Results — where the time and variance went
The 12-day reduction in median time-to-hire came primarily from collapsing the regional variance. Pre-build, Germany ran 8 days slower than the global median because German-language resumes flowed to manual queues. Post-build, German parsing ran with the same SLA as English parsing, and Germany dropped to within 3 days of the global median. The same pattern held for the other non-English regions; the parsing-language gap explained most of the regional variance, and closing it closed the variance.

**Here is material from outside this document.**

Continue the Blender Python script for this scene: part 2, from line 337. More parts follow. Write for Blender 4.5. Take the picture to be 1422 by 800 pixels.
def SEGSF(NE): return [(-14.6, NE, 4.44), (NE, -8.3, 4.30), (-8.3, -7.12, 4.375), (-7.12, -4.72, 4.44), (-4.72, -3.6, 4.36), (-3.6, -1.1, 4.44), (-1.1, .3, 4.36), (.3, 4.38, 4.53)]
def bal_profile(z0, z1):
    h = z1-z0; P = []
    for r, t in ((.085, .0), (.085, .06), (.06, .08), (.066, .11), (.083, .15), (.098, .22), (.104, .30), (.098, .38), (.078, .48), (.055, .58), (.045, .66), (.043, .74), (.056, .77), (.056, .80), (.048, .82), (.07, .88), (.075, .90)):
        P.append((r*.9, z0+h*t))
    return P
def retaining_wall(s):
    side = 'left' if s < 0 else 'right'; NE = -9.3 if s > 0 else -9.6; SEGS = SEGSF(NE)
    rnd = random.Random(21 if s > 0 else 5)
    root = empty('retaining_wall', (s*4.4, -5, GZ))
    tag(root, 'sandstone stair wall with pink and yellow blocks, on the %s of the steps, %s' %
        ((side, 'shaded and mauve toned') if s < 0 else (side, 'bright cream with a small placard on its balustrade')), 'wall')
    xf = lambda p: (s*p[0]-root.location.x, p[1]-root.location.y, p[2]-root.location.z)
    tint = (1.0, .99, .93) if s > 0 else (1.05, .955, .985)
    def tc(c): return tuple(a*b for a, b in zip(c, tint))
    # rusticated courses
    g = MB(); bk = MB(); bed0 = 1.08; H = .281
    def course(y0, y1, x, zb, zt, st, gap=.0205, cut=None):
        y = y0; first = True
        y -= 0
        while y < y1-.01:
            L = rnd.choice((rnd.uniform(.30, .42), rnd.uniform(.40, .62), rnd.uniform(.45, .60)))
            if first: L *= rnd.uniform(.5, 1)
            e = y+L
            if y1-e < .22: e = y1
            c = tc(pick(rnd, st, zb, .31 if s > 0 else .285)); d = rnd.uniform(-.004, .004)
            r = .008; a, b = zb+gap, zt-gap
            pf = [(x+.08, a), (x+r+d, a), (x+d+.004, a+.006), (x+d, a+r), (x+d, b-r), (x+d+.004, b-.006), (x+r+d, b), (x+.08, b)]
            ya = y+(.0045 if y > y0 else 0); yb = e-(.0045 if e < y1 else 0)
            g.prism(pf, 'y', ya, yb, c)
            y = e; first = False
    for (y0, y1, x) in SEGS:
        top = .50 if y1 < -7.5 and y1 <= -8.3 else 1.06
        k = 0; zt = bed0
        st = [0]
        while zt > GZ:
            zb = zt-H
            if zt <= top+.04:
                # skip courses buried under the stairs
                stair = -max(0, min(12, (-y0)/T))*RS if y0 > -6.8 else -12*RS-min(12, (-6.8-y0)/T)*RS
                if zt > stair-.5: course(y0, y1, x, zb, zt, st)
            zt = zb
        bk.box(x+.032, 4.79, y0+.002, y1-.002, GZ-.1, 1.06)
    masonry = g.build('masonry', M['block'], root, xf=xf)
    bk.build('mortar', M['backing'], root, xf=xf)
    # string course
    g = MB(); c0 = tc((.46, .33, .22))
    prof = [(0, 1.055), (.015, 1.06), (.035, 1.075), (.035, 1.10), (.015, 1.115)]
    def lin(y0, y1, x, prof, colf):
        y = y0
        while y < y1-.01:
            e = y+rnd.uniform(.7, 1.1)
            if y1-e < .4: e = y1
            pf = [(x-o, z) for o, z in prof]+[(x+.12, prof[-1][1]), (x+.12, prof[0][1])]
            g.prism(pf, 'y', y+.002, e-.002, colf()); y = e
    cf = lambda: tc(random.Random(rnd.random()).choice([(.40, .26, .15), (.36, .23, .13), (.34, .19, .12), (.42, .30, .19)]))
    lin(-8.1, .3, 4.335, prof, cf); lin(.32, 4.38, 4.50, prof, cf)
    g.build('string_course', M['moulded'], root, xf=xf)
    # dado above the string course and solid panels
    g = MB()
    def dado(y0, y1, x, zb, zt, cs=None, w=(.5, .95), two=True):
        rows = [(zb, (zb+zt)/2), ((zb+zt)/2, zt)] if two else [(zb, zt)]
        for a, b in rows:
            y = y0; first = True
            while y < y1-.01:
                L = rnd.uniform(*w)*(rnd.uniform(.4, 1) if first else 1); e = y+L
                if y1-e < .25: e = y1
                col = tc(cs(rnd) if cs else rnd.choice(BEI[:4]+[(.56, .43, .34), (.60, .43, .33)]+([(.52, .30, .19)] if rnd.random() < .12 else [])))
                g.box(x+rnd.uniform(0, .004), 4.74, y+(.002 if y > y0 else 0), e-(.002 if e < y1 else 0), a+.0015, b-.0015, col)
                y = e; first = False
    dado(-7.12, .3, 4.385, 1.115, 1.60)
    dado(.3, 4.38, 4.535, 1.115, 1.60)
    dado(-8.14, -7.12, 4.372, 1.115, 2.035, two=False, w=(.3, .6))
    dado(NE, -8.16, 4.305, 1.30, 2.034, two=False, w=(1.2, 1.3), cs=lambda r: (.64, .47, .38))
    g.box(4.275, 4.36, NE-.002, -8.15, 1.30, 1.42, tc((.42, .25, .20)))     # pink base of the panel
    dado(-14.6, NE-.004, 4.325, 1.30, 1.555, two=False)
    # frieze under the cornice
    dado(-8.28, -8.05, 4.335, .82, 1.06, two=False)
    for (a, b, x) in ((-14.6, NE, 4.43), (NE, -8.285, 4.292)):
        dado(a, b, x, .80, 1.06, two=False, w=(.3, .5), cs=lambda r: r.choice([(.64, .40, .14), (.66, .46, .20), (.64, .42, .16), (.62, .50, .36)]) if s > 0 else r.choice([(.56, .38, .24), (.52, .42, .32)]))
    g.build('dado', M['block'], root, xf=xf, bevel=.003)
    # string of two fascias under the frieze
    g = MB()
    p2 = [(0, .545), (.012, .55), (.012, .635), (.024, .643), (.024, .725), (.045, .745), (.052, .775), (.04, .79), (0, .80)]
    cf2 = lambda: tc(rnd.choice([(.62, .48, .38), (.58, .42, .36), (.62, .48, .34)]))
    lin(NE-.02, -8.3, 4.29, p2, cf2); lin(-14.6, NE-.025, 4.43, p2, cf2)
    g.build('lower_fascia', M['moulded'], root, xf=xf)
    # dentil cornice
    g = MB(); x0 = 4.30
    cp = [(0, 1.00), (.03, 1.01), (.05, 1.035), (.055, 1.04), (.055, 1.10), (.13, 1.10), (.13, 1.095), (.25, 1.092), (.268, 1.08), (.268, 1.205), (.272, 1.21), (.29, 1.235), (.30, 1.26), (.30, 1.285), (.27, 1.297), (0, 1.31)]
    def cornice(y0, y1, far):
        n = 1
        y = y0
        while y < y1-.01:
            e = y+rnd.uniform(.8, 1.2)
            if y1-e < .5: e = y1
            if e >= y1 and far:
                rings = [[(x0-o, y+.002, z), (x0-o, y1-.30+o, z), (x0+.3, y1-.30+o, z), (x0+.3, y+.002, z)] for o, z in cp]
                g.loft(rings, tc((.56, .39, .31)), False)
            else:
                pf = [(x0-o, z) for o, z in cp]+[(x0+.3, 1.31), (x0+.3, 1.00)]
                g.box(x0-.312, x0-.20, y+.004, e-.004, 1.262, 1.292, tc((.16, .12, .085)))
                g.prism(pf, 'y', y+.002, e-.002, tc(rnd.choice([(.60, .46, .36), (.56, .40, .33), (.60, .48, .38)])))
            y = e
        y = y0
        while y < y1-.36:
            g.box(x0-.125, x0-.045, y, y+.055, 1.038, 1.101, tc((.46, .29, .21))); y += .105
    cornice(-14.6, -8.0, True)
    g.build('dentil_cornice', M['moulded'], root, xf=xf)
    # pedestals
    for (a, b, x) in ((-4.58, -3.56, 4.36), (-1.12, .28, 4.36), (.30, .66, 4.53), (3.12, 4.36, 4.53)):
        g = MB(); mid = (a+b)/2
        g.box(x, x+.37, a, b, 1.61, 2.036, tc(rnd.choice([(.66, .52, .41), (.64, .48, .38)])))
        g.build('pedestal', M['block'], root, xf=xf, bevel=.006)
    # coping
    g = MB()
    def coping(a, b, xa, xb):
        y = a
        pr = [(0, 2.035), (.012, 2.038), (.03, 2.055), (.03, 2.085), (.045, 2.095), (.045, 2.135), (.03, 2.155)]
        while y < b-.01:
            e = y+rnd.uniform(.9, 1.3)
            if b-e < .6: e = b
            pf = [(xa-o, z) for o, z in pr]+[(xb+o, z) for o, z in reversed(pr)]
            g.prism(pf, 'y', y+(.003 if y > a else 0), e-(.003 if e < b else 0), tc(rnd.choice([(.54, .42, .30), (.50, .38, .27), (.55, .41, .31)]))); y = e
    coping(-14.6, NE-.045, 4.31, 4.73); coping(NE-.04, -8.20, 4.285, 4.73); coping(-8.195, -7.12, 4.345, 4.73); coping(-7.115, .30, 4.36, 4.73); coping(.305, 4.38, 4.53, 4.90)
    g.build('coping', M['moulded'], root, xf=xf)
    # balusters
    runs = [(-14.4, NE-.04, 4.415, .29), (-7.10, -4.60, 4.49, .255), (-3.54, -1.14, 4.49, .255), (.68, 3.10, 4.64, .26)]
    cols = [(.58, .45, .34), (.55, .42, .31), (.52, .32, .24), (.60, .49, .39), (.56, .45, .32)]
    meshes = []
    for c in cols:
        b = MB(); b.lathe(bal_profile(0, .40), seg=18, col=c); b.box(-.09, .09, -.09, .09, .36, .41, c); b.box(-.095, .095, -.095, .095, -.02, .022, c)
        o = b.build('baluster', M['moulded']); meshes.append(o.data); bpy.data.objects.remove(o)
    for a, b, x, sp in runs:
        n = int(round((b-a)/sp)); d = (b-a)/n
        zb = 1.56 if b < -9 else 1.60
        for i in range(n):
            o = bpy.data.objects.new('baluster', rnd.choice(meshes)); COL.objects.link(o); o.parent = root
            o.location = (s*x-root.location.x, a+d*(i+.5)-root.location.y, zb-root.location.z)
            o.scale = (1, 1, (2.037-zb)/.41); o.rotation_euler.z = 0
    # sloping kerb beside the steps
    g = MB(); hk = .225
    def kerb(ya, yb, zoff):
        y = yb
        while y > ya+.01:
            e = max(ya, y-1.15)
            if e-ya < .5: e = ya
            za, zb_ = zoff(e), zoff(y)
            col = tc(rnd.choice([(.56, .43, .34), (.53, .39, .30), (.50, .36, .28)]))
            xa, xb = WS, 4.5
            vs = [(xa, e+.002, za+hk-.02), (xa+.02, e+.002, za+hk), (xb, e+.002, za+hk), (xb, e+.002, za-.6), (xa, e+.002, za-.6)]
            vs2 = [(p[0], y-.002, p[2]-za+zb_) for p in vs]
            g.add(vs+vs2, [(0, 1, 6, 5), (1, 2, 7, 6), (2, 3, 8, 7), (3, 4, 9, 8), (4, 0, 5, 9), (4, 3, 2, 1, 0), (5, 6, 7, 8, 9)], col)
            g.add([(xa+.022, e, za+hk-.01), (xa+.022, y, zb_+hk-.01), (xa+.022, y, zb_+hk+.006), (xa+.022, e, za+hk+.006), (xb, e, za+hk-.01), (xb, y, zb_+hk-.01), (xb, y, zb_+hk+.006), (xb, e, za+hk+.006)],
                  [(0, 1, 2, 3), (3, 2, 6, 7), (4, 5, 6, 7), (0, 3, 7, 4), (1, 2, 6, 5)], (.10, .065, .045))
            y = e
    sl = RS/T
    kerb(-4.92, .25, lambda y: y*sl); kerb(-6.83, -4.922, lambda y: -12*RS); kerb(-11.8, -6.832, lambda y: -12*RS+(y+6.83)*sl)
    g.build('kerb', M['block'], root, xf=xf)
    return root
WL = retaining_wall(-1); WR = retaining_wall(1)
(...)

The clean GDPR audit at year one was the second material outcome. The consent capture and data retention scenarios produced the audit trail the regional data-protection officers wanted to see, and the audit returned no material findings. The team estimates the pipeline saved 60 to 80 hours of audit-prep time per region that quarter compared to the manual prep the prior process would have required.
Expert Take
The multinational outcome is the most regulatory-heavy version of the screening pipeline we have built. The regulatory work is not separate from the screening work — it is the same Make.com scenarios with consent and retention logic added. Teams that treat regulatory compliance as a separate workstream produce parallel pipelines that drift apart; teams that bake it into the screening pipeline produce one auditable system. If your hiring spans regulated regions, do not separate the streams.
What transfers
Three patterns transfer to any multinational hiring function. The multilingual parser choice over multi-parser routing — single parser with seven-language support is operationally simpler than seven single-language parsers behind a router. The per-region skill taxonomy — global taxonomy with regional overlays produces less drift than one universal taxonomy. The consent-and-retention scenarios as part of the screening pipeline rather than as a separate compliance pipeline — single source of truth, single audit trail.